[Source records]
• • • • •
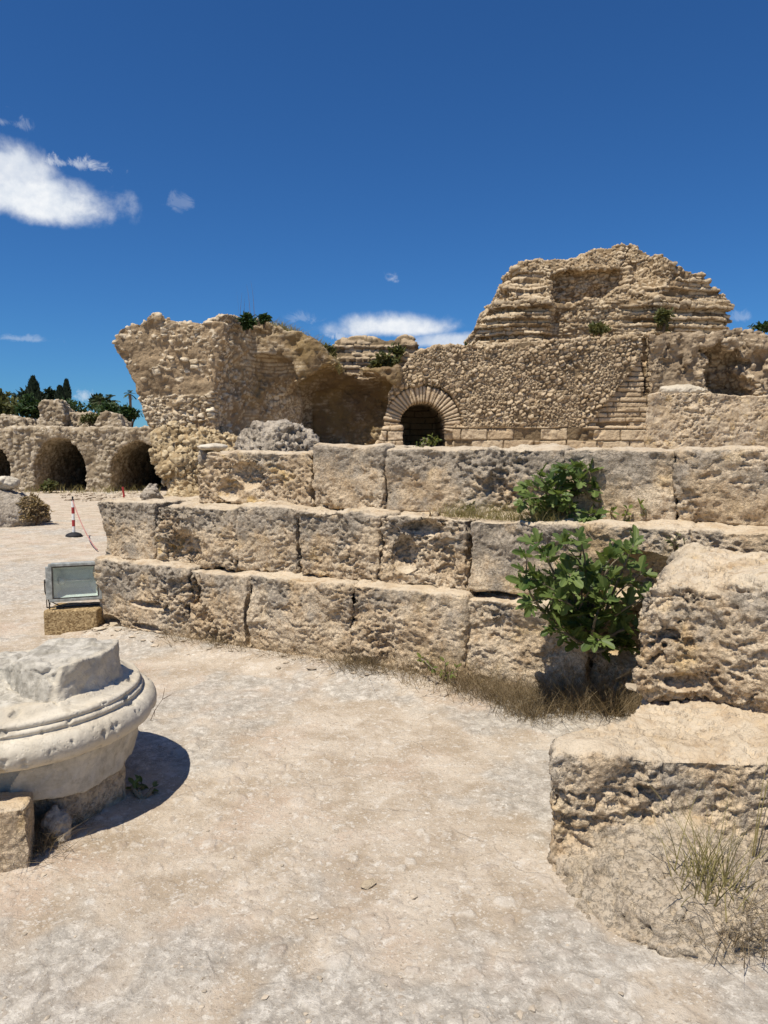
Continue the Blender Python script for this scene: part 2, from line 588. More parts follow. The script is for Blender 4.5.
def mat_plain(name, c, rough=0.6, metal=0.0, var=0.25, sc=30, bump=0.2, spec=0.3):
    m, t = new_mat(name)
    P = t.n('ShaderNodeNewGeometry').outputs['Position']
    n = t.noise(P, sc, 6, 0.65)
    col = t.mix(t.smooth(n, 0.35, 0.7), tuple(x * (1 - var) for x in c), tuple(min(1, x * (1 + var)) for x in c))
    t.out(col, rough, t.bump(n, bump, 0.01), spec, Metallic=metal)
    return m


M_BLOCK = mat_block()
M_RUIN = mat_rubble('rubble_masonry', (0.33, 0.24, 0.145), (0.56, 0.44, 0.285), (0.75, 0.64, 0.47))
M_HIGH = mat_rubble('layered_ruin', (0.24, 0.165, 0.09), (0.44, 0.325, 0.195), (0.64, 0.515, 0.345))
M_YEL = mat_rubble('yellow_rubble', (0.38, 0.275, 0.15), (0.46, 0.35, 0.20), (0.62, 0.50, 0.32))
M_NET = mat_rubble('netted_rubble_facing', (0.23, 0.165, 0.095), (0.45, 0.33, 0.20), (0.60, 0.475, 0.315))
M_BRICK = mat_rubble('coursed_stone', (0.20, 0.145, 0.085), (0.40, 0.295, 0.18), (0.56, 0.44, 0.29))
M_ARC = mat_rubble('arcade_masonry', (0.31, 0.24, 0.155), (0.42, 0.335, 0.225), (0.60, 0.51, 0.38))
M_GREY = mat_grey()
M_MARB = mat_marble()
M_GROUND = mat_ground()
M_FIG = mat_leaf('fig_leaf', (0.05, 0.09, 0.02), (0.23, 0.29, 0.09), 0.3, 0.45)
M_BUSH = mat_leaf('dark_leaf', (0.018, 0.040, 0.012), (0.060, 0.105, 0.028), 0.2, 0.55, 0.5)
M_CYP = mat_leaf('cypress_leaf', (0.010, 0.022, 0.010), (0.030, 0.052, 0.020), 0.1, 0.7, 0.5)
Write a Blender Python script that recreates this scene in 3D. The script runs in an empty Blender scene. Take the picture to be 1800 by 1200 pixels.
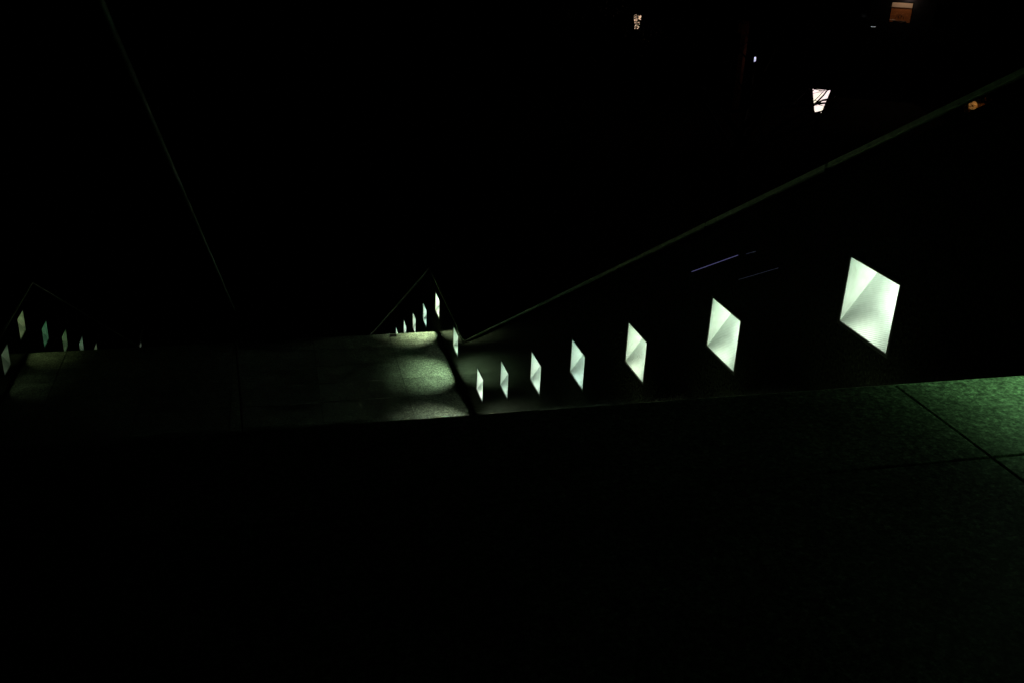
• • • • •
## WHAT YOU ARE ASKED TO DO
Quote every line word for word and keep the images out of the copy.

## COMPLETE OUTPUT
Continue the Blender Python script for this scene: part 2, from line 588. More parts follow. The script is for Blender 4.5.
def mat_plain(name, c, rough=0.6, metal=0.0, var=0.25, sc=30, bump=0.2, spec=0.3):
    m, t = new_mat(name)
    P = t.n('ShaderNodeNewGeometry').outputs['Position']
    n = t.noise(P, sc, 6, 0.65)
    col = t.mix(t.smooth(n, 0.35, 0.7), tuple(x * (1 - var) for x in c), tuple(min(1, x * (1 + var)) for x in c))
    t.out(col, rough, t.bump(n, bump, 0.01), spec, Metallic=metal)
    return m


M_BLOCK = mat_block()
M_RUIN = mat_rubble('rubble_masonry', (0.33, 0.24, 0.145), (0.56, 0.44, 0.285), (0.75, 0.64, 0.47))
M_HIGH = mat_rubble('layered_ruin', (0.24, 0.165, 0.09), (0.44, 0.325, 0.195), (0.64, 0.515, 0.345))
M_YEL = mat_rubble('yellow_rubble', (0.38, 0.275, 0.15), (0.46, 0.35, 0.20), (0.62, 0.50, 0.32))
M_NET = mat_rubble('netted_rubble_facing', (0.23, 0.165, 0.095), (0.45, 0.33, 0.20), (0.60, 0.475, 0.315))
M_BRICK = mat_rubble('coursed_stone', (0.20, 0.145, 0.085), (0.40, 0.295, 0.18), (0.56, 0.44, 0.29))
M_ARC = mat_rubble('arcade_masonry', (0.31, 0.24, 0.155), (0.42, 0.335, 0.225), (0.60, 0.51, 0.38))
M_GREY = mat_grey()
M_MARB = mat_marble()
M_GROUND = mat_ground()
M_FIG = mat_leaf('fig_leaf', (0.05, 0.09, 0.02), (0.23, 0.29, 0.09), 0.3, 0.45)
M_BUSH = mat_leaf('dark_leaf', (0.018, 0.040, 0.012), (0.060, 0.105, 0.028), 0.2, 0.55, 0.5)
M_CYP = mat_leaf('cypress_leaf', (0.010, 0.022, 0.010), (0.030, 0.052, 0.020), 0.1, 0.7, 0.5)
Write a Blender Python script that recreates this scene in 3D. The script runs in an empty Blender scene. Take the picture to be 1800 by 1200 pixels.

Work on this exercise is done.